Do you want to know a secret? It’s surprising how many secrets we all have — and how few of us actually keep them.

Michael Slepian and colleagues at Columbia recently conducted a series of studies looking at the effect that secrecy has on us. They began by asking more than 1,000 adults from 29 countries to disclose their inner-most secrets.

Using this data, they created 38 categories of secret, the most common relating to sexual behaviour, romantic desire for someone other than one’s partner and/or engaging in infidelity, lying, theft and violating trust. They also found that, on average, each of us is carrying 13 secrets at any one time.

In a second set of studies, they asked participants about the impact that secrecy has on their well-being and on the quality of their relationships. Somewhat to their surprise, the researchers found that concealing information when in the presence of another person doesn’t particularly affect well-being.
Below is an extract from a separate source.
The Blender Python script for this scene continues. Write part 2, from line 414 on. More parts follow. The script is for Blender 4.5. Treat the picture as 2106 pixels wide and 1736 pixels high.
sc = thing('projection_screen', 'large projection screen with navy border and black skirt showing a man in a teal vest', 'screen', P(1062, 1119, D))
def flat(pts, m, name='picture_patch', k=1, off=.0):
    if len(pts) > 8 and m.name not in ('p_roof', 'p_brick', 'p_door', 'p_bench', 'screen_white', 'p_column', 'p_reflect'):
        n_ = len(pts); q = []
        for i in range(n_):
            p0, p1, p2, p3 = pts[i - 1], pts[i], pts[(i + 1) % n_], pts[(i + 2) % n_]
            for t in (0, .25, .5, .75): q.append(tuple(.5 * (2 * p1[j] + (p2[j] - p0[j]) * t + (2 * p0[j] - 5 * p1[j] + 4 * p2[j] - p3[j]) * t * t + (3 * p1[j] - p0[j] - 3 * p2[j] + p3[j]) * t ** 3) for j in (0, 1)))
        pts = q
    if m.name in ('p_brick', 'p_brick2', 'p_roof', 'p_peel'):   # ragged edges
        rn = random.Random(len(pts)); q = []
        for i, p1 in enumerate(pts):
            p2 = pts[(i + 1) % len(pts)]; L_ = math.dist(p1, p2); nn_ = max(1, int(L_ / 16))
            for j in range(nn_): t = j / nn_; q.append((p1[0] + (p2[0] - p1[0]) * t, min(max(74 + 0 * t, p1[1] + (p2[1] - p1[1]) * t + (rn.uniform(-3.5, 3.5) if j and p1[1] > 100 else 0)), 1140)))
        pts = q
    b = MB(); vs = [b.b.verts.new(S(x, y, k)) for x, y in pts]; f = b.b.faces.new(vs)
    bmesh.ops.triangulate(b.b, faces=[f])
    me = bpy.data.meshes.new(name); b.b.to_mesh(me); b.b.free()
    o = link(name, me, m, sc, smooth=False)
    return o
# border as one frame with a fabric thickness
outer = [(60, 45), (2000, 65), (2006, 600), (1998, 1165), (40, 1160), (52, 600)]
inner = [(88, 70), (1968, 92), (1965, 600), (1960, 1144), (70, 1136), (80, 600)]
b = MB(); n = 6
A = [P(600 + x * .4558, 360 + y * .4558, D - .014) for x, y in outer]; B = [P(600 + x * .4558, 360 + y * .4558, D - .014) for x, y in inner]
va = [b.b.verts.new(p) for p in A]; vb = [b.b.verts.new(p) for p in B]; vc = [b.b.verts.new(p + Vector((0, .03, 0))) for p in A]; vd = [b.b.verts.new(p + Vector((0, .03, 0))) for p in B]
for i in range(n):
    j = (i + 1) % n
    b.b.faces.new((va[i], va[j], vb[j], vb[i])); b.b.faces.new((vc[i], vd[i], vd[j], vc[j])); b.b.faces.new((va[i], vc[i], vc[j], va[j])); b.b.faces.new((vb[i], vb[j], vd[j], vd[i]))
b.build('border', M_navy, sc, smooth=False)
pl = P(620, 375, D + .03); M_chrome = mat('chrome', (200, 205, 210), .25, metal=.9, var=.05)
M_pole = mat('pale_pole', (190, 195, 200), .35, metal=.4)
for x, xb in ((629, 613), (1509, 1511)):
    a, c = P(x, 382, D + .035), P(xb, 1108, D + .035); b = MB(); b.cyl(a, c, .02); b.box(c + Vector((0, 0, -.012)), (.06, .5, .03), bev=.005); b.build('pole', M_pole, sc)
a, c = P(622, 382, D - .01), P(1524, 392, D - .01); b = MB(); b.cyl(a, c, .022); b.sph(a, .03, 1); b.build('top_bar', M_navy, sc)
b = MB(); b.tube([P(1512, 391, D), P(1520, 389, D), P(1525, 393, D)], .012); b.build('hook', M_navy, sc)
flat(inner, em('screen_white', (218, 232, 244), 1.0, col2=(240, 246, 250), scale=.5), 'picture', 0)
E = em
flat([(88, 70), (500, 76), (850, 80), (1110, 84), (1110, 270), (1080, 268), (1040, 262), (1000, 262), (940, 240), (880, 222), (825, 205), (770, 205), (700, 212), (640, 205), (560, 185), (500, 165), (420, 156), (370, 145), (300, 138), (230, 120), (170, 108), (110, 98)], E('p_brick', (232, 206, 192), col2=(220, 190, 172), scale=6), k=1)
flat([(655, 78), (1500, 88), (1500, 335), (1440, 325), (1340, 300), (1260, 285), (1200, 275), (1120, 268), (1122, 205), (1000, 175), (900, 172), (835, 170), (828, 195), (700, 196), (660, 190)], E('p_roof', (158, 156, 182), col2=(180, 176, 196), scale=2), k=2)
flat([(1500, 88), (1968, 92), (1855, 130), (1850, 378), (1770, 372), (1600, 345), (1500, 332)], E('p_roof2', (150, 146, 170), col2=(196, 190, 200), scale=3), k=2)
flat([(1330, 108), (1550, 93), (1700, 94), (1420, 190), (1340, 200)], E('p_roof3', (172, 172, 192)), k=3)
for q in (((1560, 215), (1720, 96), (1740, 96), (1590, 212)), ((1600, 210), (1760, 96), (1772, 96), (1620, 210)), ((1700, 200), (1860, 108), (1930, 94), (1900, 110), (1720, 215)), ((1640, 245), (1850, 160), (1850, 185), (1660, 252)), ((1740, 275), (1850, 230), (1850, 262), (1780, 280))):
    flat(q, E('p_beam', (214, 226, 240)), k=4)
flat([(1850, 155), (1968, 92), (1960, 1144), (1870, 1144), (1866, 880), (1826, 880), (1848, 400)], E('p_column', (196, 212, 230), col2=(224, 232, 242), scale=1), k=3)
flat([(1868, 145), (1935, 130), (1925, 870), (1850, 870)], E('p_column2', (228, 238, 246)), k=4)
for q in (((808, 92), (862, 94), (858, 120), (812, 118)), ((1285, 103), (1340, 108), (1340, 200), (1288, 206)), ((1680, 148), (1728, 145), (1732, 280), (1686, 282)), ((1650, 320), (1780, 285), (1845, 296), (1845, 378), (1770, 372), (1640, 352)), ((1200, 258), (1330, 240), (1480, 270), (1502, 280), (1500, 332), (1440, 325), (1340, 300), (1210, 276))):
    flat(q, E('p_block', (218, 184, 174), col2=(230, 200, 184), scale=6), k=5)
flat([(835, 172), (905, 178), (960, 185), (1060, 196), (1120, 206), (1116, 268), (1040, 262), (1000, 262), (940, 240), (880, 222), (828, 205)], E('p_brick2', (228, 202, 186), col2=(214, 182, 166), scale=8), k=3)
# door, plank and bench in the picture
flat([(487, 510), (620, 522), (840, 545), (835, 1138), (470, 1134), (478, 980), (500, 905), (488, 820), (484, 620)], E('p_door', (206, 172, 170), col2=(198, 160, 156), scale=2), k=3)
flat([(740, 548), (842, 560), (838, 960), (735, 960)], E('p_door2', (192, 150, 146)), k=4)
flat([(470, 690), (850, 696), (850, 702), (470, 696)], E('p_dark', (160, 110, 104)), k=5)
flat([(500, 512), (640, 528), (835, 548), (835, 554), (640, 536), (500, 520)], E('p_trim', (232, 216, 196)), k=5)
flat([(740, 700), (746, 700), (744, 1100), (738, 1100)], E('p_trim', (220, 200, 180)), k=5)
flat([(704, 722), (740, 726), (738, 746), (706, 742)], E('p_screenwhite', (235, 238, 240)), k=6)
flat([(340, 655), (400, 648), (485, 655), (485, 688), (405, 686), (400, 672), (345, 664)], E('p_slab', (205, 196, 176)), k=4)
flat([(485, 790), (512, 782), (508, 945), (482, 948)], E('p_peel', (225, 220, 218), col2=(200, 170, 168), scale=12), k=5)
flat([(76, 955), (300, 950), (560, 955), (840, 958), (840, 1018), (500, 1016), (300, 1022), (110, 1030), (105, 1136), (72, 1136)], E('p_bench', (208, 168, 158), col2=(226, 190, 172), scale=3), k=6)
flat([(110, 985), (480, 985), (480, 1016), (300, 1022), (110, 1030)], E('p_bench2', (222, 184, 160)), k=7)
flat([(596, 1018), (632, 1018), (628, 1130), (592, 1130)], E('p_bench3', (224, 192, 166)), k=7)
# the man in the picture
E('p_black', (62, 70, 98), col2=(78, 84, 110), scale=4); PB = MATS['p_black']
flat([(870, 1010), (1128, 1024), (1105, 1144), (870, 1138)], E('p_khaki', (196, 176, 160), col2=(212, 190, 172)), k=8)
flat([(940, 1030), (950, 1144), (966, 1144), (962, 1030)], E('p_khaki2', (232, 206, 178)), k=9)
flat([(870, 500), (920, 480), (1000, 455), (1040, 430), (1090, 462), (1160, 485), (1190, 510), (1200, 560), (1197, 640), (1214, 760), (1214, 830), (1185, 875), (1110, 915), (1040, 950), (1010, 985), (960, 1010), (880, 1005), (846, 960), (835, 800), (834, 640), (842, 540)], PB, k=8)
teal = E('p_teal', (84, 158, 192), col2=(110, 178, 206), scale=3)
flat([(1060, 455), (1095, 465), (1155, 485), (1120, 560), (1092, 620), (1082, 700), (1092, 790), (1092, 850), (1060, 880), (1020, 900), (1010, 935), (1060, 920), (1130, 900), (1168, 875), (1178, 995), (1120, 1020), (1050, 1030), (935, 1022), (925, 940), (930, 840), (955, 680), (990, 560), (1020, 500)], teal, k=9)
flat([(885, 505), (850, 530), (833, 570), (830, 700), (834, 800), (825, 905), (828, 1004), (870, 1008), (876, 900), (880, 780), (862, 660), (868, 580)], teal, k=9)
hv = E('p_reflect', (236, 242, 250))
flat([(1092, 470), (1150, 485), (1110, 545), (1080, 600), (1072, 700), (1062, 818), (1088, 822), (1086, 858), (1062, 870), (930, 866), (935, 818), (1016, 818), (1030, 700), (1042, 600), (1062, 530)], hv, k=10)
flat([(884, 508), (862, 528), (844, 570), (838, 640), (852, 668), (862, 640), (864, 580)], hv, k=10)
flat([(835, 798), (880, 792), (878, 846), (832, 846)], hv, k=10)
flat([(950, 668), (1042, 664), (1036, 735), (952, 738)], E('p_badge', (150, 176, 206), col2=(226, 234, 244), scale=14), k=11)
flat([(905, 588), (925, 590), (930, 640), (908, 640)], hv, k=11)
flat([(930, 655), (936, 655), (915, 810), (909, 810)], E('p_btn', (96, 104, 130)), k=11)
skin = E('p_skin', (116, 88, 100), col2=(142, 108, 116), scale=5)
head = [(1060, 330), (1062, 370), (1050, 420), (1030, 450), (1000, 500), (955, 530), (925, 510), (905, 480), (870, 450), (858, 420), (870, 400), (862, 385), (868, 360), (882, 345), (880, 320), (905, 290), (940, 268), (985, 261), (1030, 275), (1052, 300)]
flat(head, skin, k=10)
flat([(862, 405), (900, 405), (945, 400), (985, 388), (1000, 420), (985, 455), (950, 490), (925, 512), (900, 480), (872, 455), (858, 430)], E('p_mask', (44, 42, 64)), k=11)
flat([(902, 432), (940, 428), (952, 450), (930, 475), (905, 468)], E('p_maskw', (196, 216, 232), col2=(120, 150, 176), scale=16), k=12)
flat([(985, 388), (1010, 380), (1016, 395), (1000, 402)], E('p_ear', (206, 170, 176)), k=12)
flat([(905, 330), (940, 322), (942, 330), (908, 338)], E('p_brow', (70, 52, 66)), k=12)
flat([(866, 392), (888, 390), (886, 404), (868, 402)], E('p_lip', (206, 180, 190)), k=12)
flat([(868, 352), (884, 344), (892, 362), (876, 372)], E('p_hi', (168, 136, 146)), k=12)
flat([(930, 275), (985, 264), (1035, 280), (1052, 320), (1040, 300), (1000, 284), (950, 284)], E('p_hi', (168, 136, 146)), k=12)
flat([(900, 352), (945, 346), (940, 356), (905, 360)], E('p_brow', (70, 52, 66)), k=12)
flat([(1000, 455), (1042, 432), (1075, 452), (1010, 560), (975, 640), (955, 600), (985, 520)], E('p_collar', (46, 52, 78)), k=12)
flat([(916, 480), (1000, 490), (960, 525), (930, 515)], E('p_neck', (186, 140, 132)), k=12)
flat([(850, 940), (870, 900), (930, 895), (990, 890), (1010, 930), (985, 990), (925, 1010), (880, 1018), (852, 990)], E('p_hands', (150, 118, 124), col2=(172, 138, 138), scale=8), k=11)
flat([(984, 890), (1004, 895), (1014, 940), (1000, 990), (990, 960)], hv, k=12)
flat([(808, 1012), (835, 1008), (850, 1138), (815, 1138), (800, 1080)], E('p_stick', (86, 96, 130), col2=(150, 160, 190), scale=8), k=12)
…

Instead, the most damaging aspect of secrecy is the effect it has on concentration and mood generally, whether or not others are present. The more often participants thought about their secrets, particularly those that made them feel guilty or ashamed, the worse they felt about themselves.

Slepian’s studies also confirmed that people reported thinking about their secrets at least twice as often when alone as they did when withholding them in the presence of others. Thus the problem with secrets is not that it’s hard to keep them to ourselves; rather, that holding onto them makes us feel bad.

Tom Frijns and colleagues at Utrecht University surveyed 790 Dutch adolescents: those who kept secrets to themselves were more likely to report physical complaints, lowered mood, greater loneliness and higher rates of delinquency than those who shared their secrets with either a best friend or a parent.

And Justin Lehmiller at Colorado State University found couples who kept their relationship secret from others had poorer physical and psychological health, and were less committed to their partner.

Holding on to our secrets appears to make us less happy, less healthy and lonelier, too. It’s best, therefore, to avoid secrecy and try to be honest and open whenever possible. I have written before about how to unburden yourself of a troublesome secret as benignly as possible.

But sometimes — in certain professions, for example — it’s necessary to keep secrets. If that’s the case for you, what can you do to minimise the impact on your health and well-being?

Learn calming distraction techniques such as mindfulness or meditation. Practice them daily.

Prioritise time for activities that create ‘flow’, those that challenge and engage you fully. Not only is this health-giving in itself, it means there will be less time to think about the secrets you must keep.